• [Instruction]
Return only the lines running from the line that holds "The Blender Python" to the line that holds "rear(-4.93,-3.52,10.5,2,10); rear(-0.85,3.6,14.0,6,10)", including both.

Part of a data file:
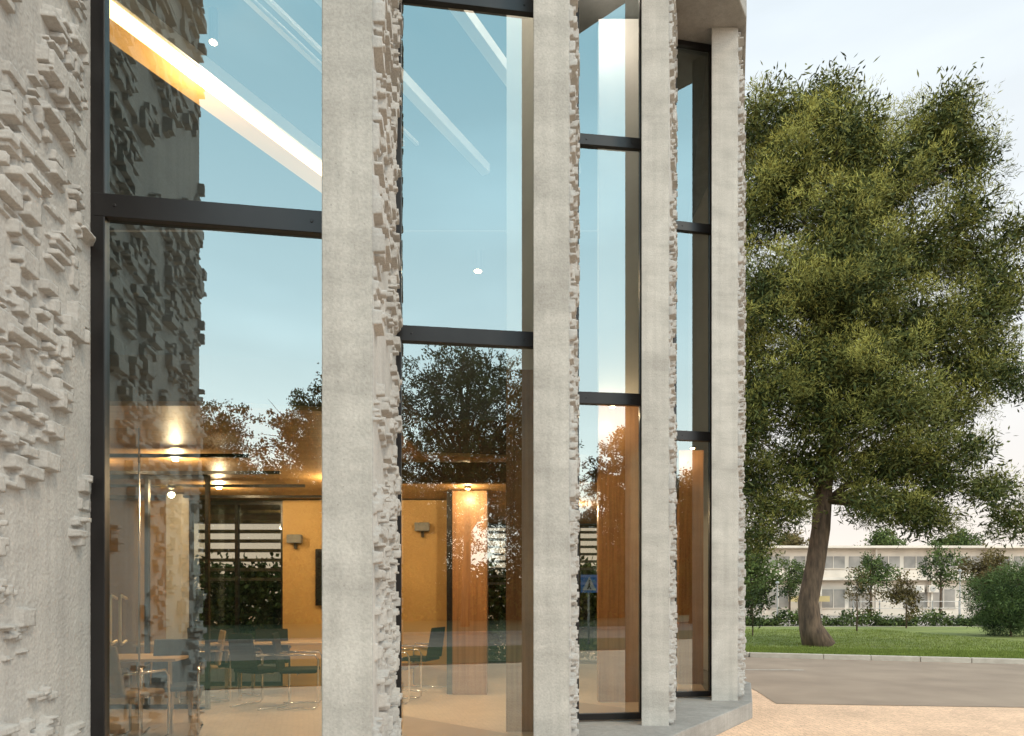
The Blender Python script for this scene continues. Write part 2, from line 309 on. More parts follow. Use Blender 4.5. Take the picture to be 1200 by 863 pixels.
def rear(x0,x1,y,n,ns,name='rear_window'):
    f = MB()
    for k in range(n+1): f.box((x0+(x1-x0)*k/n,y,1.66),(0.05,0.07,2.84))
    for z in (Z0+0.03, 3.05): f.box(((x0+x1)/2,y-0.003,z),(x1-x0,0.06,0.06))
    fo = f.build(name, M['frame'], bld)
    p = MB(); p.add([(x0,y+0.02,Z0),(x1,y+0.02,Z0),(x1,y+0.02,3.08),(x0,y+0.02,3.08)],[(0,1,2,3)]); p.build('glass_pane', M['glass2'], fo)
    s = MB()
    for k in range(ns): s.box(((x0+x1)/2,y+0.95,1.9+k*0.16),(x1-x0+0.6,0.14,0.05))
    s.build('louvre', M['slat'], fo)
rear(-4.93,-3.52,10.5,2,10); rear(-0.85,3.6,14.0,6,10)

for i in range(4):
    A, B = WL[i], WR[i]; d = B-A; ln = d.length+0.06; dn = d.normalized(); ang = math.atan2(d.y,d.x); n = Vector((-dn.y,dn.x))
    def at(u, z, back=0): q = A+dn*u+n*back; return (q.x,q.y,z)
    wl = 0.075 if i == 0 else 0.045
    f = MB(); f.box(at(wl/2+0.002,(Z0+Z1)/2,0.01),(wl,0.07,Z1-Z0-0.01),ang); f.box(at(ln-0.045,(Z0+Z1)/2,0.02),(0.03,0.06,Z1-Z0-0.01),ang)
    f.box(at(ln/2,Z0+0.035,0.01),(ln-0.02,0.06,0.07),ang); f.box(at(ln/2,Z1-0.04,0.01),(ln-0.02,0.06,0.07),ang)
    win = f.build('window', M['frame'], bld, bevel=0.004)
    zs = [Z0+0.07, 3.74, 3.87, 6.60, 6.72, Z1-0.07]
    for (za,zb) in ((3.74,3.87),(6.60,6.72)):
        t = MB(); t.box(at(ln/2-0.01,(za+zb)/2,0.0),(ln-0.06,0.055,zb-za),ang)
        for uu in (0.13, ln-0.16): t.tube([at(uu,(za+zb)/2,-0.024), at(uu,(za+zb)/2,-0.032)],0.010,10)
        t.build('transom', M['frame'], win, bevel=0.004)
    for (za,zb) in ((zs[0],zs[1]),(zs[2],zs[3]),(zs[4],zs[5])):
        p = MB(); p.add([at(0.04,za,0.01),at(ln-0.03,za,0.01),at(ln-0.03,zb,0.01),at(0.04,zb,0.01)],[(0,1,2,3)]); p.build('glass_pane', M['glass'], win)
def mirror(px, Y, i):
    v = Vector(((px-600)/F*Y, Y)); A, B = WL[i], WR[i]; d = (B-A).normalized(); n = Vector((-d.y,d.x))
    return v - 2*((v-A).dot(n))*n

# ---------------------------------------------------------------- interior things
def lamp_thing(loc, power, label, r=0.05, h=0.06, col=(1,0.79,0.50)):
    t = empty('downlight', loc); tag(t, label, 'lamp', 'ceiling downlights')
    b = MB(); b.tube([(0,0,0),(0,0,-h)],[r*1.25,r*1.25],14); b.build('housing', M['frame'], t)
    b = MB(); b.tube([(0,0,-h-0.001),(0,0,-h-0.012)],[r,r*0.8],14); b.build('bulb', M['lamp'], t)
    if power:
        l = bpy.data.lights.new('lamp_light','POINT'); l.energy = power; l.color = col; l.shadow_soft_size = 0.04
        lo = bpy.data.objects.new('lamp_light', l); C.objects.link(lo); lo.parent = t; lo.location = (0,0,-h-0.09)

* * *

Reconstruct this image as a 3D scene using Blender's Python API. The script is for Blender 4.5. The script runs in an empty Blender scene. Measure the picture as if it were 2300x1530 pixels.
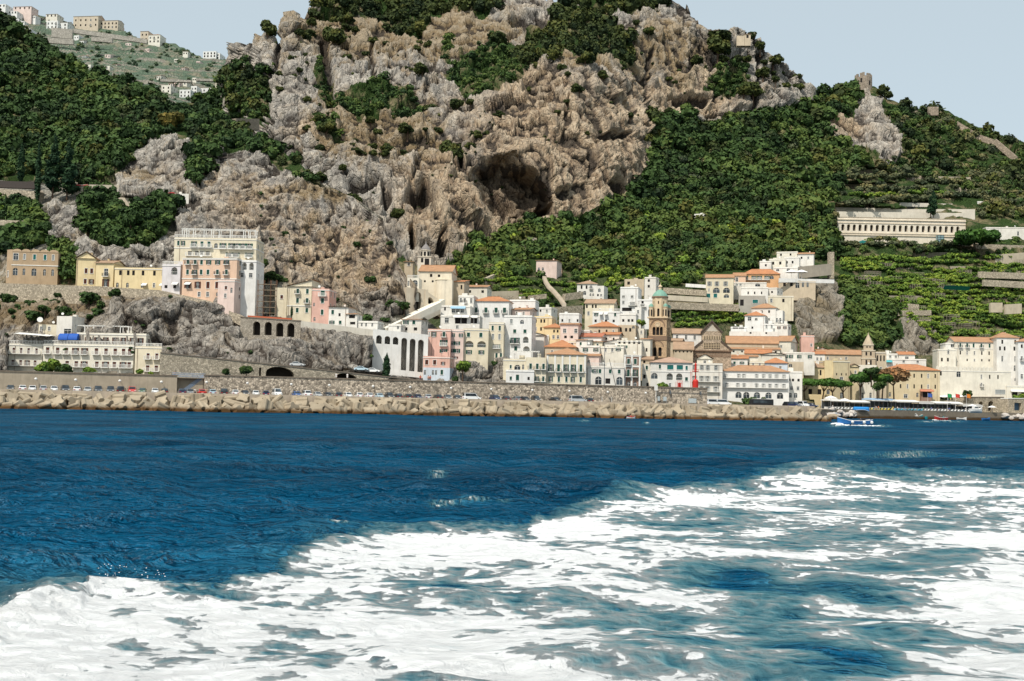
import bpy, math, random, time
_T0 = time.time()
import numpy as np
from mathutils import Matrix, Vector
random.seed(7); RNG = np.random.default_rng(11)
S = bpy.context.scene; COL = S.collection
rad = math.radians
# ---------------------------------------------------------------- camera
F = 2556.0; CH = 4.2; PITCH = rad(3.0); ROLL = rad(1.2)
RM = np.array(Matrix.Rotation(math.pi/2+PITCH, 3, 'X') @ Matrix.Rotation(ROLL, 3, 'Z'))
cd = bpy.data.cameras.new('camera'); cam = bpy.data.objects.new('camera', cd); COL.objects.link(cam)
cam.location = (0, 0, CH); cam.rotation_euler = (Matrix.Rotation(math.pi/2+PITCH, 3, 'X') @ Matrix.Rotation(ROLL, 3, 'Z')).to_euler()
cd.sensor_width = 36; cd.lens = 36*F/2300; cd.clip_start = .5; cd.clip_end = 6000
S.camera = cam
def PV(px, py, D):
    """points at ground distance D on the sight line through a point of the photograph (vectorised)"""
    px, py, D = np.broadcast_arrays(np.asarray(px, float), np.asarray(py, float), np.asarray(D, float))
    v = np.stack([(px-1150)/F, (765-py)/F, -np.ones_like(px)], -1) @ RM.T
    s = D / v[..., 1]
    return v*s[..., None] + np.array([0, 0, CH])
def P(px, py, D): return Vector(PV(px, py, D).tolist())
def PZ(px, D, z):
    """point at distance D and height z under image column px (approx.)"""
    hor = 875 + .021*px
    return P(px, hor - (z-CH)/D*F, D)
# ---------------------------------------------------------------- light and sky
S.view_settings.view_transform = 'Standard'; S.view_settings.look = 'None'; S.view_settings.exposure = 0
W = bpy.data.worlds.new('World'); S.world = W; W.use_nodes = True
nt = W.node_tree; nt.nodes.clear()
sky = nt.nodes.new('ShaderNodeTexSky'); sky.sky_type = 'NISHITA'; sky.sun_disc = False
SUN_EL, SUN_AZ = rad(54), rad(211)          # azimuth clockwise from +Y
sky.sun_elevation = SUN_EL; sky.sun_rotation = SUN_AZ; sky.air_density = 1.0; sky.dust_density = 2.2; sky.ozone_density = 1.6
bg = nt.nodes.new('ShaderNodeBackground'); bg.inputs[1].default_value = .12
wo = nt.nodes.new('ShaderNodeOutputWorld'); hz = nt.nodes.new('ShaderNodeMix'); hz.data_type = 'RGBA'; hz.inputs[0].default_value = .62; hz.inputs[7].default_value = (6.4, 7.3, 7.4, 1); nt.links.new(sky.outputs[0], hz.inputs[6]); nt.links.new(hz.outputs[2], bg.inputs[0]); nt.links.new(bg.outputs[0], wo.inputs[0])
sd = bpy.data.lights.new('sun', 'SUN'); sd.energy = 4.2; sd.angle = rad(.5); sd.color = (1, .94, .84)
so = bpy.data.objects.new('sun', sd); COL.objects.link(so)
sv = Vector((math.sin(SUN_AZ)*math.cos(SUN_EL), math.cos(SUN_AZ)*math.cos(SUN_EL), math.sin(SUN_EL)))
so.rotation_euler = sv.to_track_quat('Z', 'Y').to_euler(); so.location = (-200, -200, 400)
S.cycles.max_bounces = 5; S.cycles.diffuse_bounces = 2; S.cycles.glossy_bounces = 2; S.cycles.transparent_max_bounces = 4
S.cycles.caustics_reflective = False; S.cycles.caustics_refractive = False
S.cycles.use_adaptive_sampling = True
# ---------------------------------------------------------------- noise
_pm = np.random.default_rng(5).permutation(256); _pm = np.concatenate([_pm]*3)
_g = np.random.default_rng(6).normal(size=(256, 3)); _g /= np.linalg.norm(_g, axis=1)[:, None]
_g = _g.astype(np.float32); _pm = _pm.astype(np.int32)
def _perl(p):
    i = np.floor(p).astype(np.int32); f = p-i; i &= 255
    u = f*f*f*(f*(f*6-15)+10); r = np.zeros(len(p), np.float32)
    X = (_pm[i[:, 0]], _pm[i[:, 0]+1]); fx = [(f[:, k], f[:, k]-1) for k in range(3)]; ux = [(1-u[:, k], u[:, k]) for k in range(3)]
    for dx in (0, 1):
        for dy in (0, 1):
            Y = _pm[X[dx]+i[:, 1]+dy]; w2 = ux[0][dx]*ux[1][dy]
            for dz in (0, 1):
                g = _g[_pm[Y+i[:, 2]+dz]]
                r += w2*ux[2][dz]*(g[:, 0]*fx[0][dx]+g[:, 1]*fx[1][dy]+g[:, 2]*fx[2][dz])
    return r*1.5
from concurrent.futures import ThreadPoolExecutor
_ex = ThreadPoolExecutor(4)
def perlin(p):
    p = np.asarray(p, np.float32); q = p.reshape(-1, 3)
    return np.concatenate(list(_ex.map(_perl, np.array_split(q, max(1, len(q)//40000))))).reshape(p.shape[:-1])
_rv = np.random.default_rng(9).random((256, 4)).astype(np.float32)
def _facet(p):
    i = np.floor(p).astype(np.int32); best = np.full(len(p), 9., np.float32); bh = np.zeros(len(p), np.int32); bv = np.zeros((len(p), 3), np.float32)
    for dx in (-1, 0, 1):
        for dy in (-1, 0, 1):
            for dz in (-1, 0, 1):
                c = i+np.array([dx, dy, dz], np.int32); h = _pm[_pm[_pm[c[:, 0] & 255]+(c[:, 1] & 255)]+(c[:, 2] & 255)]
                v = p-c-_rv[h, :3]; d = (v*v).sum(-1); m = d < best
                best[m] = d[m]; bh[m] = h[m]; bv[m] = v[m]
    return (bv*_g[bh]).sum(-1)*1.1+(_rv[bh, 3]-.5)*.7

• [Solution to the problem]
The Blender Python script for this scene continues. Write part 2, from line 309 on. More parts follow. Use Blender 4.5. Take the picture to be 1200 by 863 pixels.
def rear(x0,x1,y,n,ns,name='rear_window'):
    f = MB()
    for k in range(n+1): f.box((x0+(x1-x0)*k/n,y,1.66),(0.05,0.07,2.84))
    for z in (Z0+0.03, 3.05): f.box(((x0+x1)/2,y-0.003,z),(x1-x0,0.06,0.06))
    fo = f.build(name, M['frame'], bld)
    p = MB(); p.add([(x0,y+0.02,Z0),(x1,y+0.02,Z0),(x1,y+0.02,3.08),(x0,y+0.02,3.08)],[(0,1,2,3)]); p.build('glass_pane', M['glass2'], fo)
    s = MB()
    for k in range(ns): s.box(((x0+x1)/2,y+0.95,1.9+k*0.16),(x1-x0+0.6,0.14,0.05))
    s.build('louvre', M['slat'], fo)
rear(-4.93,-3.52,10.5,2,10); rear(-0.85,3.6,14.0,6,10)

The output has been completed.